## EXERCISE PROMPT
Take the lines of the data below from the very first through the line containing "random.seed(7)" and output them exactly, pictures excluded.
-- begin DATASET SECTION --
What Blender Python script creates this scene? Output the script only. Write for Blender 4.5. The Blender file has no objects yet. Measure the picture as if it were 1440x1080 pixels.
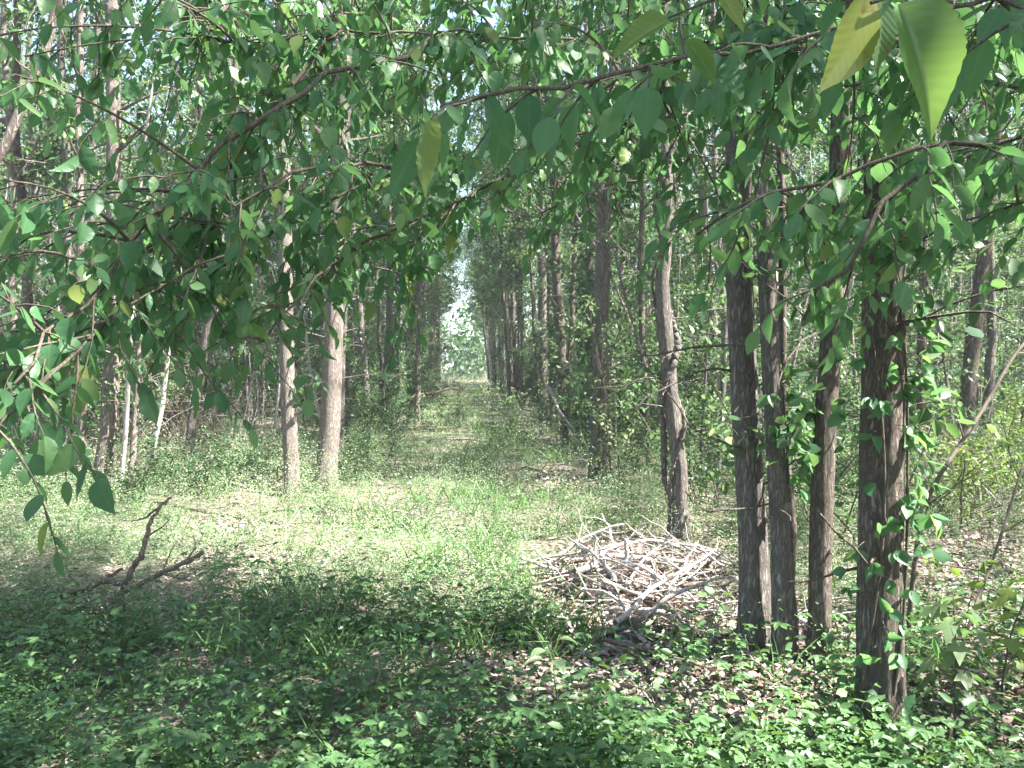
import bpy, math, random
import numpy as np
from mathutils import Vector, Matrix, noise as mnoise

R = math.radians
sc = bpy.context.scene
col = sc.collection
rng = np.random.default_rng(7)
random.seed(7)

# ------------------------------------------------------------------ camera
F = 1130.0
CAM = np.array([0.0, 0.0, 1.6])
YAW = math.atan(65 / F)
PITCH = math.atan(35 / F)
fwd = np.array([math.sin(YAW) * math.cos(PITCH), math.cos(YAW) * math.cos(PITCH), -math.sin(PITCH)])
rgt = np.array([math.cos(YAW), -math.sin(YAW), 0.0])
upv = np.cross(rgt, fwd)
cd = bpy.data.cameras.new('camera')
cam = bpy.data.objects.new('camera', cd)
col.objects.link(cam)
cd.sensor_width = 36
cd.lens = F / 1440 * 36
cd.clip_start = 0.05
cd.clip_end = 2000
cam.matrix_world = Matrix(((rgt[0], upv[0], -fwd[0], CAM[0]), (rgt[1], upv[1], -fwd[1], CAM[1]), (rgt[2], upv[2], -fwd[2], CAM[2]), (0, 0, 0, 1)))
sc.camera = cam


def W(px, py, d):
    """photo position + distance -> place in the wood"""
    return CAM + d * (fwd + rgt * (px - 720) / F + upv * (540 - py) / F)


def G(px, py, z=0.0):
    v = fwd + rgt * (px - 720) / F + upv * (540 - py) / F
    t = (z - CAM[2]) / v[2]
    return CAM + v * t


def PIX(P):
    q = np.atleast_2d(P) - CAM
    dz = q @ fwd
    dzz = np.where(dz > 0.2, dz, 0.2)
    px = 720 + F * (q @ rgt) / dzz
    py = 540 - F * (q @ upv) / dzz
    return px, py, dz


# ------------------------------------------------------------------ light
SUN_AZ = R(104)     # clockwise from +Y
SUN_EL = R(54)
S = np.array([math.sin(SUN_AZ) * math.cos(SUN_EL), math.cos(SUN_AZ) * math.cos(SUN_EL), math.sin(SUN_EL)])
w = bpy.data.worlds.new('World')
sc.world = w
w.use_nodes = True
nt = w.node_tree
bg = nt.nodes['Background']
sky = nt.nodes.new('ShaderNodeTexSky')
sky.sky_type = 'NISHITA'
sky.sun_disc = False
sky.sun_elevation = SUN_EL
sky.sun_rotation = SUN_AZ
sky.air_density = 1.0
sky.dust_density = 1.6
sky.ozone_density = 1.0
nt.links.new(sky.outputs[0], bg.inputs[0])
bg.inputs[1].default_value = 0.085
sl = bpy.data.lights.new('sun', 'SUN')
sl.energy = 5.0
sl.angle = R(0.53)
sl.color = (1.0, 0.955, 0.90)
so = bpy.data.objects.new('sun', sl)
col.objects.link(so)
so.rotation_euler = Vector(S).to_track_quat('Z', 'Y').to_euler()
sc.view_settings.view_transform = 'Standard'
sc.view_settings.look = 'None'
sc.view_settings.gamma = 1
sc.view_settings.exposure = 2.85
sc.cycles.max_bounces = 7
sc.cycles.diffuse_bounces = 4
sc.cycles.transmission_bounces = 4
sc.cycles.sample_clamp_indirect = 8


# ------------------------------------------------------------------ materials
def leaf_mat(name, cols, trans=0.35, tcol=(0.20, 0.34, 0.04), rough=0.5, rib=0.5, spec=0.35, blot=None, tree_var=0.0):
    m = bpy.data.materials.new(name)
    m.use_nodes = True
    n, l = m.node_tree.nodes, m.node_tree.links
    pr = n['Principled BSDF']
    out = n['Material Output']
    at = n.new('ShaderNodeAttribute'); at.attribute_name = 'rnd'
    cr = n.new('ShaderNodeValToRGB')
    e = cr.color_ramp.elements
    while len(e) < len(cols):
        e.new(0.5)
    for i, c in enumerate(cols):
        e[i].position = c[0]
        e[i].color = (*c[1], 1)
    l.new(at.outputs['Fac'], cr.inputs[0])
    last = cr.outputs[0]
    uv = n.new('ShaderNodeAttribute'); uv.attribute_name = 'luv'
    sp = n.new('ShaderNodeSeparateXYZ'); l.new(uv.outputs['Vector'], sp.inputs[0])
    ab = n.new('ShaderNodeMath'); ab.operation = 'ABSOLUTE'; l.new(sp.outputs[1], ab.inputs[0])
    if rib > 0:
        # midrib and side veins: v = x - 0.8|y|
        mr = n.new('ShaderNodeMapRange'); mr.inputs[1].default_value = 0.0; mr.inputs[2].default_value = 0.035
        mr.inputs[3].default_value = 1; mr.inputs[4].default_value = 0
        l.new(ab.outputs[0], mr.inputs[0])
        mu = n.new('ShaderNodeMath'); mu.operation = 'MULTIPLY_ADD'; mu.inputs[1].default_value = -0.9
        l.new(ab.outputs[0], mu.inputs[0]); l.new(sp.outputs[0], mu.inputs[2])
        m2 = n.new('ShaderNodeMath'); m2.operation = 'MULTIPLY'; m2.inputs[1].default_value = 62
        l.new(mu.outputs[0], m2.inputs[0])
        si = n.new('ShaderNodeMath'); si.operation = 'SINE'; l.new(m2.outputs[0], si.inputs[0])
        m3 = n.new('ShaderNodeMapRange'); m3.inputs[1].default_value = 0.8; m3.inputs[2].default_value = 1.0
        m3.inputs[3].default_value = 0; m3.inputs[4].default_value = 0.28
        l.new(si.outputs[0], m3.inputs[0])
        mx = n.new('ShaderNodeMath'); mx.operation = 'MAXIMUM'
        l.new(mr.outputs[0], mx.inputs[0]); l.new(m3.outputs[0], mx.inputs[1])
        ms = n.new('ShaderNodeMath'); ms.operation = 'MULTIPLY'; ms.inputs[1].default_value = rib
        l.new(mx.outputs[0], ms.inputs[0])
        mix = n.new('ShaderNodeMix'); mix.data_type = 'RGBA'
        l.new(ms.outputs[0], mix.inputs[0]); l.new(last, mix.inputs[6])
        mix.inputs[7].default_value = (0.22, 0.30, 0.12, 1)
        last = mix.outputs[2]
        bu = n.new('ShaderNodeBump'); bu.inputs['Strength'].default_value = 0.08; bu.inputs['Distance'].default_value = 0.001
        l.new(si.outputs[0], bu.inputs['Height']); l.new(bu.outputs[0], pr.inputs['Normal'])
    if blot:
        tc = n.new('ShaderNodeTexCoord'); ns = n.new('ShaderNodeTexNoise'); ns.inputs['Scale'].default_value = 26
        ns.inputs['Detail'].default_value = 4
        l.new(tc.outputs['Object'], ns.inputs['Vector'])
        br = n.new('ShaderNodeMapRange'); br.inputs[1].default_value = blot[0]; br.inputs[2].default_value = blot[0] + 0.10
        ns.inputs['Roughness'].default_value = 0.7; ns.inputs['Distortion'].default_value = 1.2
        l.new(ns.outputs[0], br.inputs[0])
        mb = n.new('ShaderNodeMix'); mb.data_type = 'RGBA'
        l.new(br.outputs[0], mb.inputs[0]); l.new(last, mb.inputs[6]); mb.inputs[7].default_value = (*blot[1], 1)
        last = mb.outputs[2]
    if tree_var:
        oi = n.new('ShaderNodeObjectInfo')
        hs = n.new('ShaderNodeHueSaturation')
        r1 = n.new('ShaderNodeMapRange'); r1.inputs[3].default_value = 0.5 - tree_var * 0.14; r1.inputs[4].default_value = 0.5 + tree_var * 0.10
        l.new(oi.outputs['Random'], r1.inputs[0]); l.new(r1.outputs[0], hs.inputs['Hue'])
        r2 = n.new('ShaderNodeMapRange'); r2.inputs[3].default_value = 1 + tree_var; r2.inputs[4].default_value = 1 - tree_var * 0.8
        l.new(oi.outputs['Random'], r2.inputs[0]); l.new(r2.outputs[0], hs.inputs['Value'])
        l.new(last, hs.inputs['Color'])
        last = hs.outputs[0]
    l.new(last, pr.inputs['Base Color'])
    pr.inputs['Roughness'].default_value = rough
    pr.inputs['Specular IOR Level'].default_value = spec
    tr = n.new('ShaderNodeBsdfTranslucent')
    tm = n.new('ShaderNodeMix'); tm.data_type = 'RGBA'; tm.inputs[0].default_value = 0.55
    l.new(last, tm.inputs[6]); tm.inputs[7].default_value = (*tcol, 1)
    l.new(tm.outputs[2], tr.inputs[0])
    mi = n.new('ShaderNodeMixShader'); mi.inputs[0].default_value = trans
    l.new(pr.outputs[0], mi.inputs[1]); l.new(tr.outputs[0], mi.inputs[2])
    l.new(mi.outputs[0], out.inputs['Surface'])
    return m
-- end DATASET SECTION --
## TASK ANSWER
What Blender Python script creates this scene? Output the script only. Write for Blender 4.5. The Blender file has no objects yet. Measure the picture as if it were 1440x1080 pixels.
import bpy, math, random
import numpy as np
from mathutils import Vector, Matrix, noise as mnoise

R = math.radians
sc = bpy.context.scene
col = sc.collection
rng = np.random.default_rng(7)
random.seed(7)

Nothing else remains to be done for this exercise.